Thursday, March 30, 2017

Sweather for My Mother

As I work on the Argyle socks, I have been remembering the first time I did multi-color knitting. In the early 1990s I made this sweater for my mother.   I have always loved this pattern because it was "so Mom." She was an outdoorsy, casual woman who always enjoyed the color blue. She loved the sweater but didn't get to wear it too often. Kansas doesn't get cold enough for such a warm sweater very often.

I do not like to make large
Mom in 2000
projects. They take forever to knit. This sweater took close to two years to complete. (The heirloom sweater from an earlier post took three years.)  It is not that I am a slow knitter. When I am knitting, I can chug out the stitches like a sewing machine. The slow comes from interruptions. My knitting can languor for months on end while I am gardening, or sewing, or reading or doing whatever has distracted me. Ah, well. They do get done.

I enjoyed knitting this. The diamonds are knitted in, not embroidered afterward. It required me to develop a two-handed knitting technique where I held the main color in my right hand and the carried color in my left hand. I would weave the carried color over or under the knitting needle to be caught by the main color as I created each stitch. Mom, who had always been my knitting mentor, said a sign of good multi-color knitting is for the back to be as tidy as the front. I won't promise that happened for every part of this, my first try, but I was pleased with the outcome.

Today the sweater belongs to me. I'm waiting for Kansas weather to get cold enough to wear it.

Friday, March 24, 2017

Russian Bind

How do you join two ends of yarn without a knot? My favorite method is the Russian Bind.
1.  This can be used with yarn (or rope) of uneven sizes. Begin by looping the two ends over each other. Thread one end into a needle.

2. Sew the yarn back into itself,  working the needle in and out.

 3. Flatten the yarn. Remove the needle.

4. Repeat steps 1-3 for the other piece of yarn.





5. Ta da! No knot!

Intarsia knitting: challenging but fun

We are the Merry Cranks! Leon and I do some living history demonstrations with the hand crank sewing machines and the (foot cranked) pennyfarthing bicycle. We dubbed ourselves the Merry Cranks when one venue wanted to know our name.

I enjoy making garb for us. I have several dresses of various periods and have made period garb for Leon. I made his vest and adapted some thriftstore pants to be the knickerbockers, but Leon's 1890s bicycle garb has had one problem. He needs knee high Argyle socks. The ones I have found ready-made are too short. WELL...I am a knitter...

Enter intarsia knitting. I wasn't certain what intarsia knitting might be as my brother does intarsia wood-working where images are built from various pieces of wood.
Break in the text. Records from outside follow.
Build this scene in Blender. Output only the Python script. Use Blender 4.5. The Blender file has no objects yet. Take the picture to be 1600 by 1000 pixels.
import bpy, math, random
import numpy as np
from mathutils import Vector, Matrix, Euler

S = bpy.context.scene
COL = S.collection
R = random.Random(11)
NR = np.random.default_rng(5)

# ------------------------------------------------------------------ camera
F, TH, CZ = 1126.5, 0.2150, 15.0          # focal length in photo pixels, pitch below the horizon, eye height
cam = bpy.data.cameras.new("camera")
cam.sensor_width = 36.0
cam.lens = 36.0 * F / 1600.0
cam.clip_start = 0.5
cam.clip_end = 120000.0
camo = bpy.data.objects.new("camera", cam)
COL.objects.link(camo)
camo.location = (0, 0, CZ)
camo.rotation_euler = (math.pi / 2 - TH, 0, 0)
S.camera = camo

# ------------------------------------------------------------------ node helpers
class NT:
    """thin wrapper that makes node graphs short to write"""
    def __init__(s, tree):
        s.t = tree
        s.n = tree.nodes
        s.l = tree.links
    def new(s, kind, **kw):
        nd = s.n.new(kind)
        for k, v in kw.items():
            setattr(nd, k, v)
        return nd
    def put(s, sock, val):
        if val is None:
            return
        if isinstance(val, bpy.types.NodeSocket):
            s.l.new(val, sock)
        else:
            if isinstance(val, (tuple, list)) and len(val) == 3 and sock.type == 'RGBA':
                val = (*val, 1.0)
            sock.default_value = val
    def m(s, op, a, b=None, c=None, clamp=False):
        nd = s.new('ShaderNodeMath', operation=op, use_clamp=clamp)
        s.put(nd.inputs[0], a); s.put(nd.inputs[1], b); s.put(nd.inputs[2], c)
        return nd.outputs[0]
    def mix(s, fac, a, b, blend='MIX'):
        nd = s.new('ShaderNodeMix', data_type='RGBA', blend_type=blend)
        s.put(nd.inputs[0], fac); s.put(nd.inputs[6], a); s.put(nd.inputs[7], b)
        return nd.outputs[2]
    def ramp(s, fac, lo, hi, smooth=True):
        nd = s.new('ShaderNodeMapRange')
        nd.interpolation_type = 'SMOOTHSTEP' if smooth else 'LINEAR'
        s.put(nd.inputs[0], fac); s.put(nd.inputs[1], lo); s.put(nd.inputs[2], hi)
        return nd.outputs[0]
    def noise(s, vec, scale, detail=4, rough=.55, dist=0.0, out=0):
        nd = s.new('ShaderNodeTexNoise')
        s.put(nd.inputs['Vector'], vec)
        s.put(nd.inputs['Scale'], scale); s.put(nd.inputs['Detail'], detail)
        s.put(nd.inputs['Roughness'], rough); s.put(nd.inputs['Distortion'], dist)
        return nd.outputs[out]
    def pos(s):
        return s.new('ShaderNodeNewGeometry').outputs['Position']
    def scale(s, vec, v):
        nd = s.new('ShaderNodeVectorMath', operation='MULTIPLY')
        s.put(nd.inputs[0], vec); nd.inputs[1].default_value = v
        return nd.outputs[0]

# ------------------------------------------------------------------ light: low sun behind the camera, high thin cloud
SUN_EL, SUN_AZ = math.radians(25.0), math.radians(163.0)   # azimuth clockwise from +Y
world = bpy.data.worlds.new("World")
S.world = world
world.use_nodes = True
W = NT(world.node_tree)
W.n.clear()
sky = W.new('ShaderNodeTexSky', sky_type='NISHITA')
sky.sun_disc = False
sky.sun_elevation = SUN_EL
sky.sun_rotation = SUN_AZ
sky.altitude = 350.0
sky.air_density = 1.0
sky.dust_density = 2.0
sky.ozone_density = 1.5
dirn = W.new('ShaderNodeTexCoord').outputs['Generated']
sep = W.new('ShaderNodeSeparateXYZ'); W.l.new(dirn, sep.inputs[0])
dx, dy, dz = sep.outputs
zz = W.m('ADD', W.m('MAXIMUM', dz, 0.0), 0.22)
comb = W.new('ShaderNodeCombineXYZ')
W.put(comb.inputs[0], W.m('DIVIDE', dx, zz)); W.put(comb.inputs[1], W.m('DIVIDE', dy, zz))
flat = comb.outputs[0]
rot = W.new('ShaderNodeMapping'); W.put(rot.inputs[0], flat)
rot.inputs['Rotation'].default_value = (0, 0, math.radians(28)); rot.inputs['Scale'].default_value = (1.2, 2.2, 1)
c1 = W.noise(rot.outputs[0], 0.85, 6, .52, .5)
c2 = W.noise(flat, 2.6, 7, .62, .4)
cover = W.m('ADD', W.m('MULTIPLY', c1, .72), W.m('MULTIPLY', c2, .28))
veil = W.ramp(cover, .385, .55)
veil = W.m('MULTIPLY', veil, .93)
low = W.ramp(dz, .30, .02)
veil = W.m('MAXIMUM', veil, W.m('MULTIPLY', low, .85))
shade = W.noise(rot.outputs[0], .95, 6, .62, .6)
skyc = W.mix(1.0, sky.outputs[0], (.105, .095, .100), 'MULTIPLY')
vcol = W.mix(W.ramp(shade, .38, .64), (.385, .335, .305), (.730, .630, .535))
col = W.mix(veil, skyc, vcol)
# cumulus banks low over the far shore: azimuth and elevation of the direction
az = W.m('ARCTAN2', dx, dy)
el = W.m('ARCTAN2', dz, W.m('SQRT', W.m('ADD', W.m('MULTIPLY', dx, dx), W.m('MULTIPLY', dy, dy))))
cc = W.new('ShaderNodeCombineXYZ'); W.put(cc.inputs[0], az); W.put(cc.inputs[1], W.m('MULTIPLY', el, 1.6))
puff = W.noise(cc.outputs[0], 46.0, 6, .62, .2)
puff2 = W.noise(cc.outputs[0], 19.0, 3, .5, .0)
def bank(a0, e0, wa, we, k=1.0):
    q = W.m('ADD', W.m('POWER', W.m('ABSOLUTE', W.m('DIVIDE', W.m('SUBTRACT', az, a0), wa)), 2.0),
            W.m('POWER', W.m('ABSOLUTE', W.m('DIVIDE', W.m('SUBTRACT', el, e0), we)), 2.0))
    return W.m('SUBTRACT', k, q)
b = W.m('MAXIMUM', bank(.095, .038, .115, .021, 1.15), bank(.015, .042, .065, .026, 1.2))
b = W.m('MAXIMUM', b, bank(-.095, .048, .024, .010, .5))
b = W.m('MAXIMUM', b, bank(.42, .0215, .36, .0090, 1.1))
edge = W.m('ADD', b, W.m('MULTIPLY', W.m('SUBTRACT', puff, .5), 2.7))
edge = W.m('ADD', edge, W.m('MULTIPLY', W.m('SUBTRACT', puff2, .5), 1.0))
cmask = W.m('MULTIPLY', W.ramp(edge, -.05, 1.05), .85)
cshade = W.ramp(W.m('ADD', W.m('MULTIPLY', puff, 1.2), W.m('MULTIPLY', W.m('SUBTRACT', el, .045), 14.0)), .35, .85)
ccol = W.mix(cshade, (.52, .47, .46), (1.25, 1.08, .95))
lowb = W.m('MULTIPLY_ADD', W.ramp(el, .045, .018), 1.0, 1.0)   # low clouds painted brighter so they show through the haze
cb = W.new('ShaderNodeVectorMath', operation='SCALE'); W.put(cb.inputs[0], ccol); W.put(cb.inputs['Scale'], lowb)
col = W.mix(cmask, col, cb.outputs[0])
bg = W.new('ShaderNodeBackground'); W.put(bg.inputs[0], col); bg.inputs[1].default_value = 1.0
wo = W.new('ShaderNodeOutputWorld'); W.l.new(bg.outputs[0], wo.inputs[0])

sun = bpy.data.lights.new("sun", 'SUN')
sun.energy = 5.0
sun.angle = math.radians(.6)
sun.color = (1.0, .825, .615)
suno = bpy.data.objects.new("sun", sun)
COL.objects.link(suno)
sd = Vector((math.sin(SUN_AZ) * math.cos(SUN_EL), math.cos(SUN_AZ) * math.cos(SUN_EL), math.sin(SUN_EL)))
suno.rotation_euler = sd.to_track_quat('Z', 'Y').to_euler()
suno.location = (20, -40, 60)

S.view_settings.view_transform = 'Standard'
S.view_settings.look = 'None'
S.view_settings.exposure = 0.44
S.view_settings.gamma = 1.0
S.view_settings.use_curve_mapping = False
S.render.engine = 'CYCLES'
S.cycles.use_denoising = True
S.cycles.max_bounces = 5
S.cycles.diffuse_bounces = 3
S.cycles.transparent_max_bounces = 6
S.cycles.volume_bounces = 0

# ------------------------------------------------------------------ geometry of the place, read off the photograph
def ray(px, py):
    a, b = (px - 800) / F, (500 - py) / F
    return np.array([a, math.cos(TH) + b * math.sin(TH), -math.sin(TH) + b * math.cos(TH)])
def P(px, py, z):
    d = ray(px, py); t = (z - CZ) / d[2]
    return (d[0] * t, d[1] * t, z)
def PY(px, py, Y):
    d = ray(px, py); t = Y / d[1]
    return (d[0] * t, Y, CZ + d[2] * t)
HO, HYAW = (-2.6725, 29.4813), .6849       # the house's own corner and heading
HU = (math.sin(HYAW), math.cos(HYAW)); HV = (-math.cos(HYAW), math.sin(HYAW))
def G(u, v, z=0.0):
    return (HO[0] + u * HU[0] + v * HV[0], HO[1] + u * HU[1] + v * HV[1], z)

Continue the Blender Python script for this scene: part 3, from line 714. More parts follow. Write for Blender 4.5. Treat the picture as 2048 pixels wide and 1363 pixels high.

The different colors and textures of wood shade and build the images. Intarsia knitting works the same way. The fabric is built from multiple kinds of yarn drawn into the pattern.

 At first juggling those multiple strands is both the challenge and the fun of intarsia knitting. I am carrying eight strands. Some of the time I am working two strands at the same time as I knit with one color and carry the other color behind the work. It helps to be able to knit with both hands for this. I use American knitting techniques for the main color and European knitting techniques for the carried color.

I was a bit chagrined that I could not do this pattern toe up, two at a time, and in the round. Because you carry the main color behind the pattern color in the center diamonds it has to be worked flat.  There is no way to get the carried color back to the start if you are circular knitting. (sigh). I suppose you could carry it behind every stitch all the way around the circle, but it would make your socks dense and they would lose some of their stretchiness. Ah, well. It doesn't hurt to knit some things flat.

The first problem I had was with all those bobbins dangling from my work and getting snarled together. I posted to Sunflower Knitters Guild on Facebook to ask for help. I got lots of good suggestions and ended up using a mix of them.  Colors that use a lot of yarn, such as the cream of the body and the grey and brown of the diamonds I carry in bobbins. The red that uses less yarn, I allow to hang free. I usually have about 12-24 inches of red working and 36-48 inches of the other colors in the bobbins. If the red tries to snarl, it is easy to pull the thread free. The other colors are usually far enought apart they don't tangle. If they do, shorten the tail by winding up more loose thread onto the bobbin. A Russian bind secures the next section to the existing one: no knots!

My next problem was keeping the stitch count correct. Oh, have I ripped out this
project! (Six times so far, and it could happen again.) The pattern requires 75 stitches across. Unlike ordinary knitting, if you drop a stitch, it is difficult to ladder down and weave back up to repair the mistake. I immediately saw the need for lifelines. The red of the cross threads is bold enough to be noticed and I had plenty of it, so that is what I used. Any other scrap yarn would work just as well.  I place the lifelines at the beginning and middle of the diamonds. When the colorwork is done, I will pull them out.

The best way to prevent needing to frog a section ("Rip-it! Rip-it!") is to check your stitch count every row. This can be a bore, but it sure beats frogging! If I keep checking my count, I might actually get the first sock finished.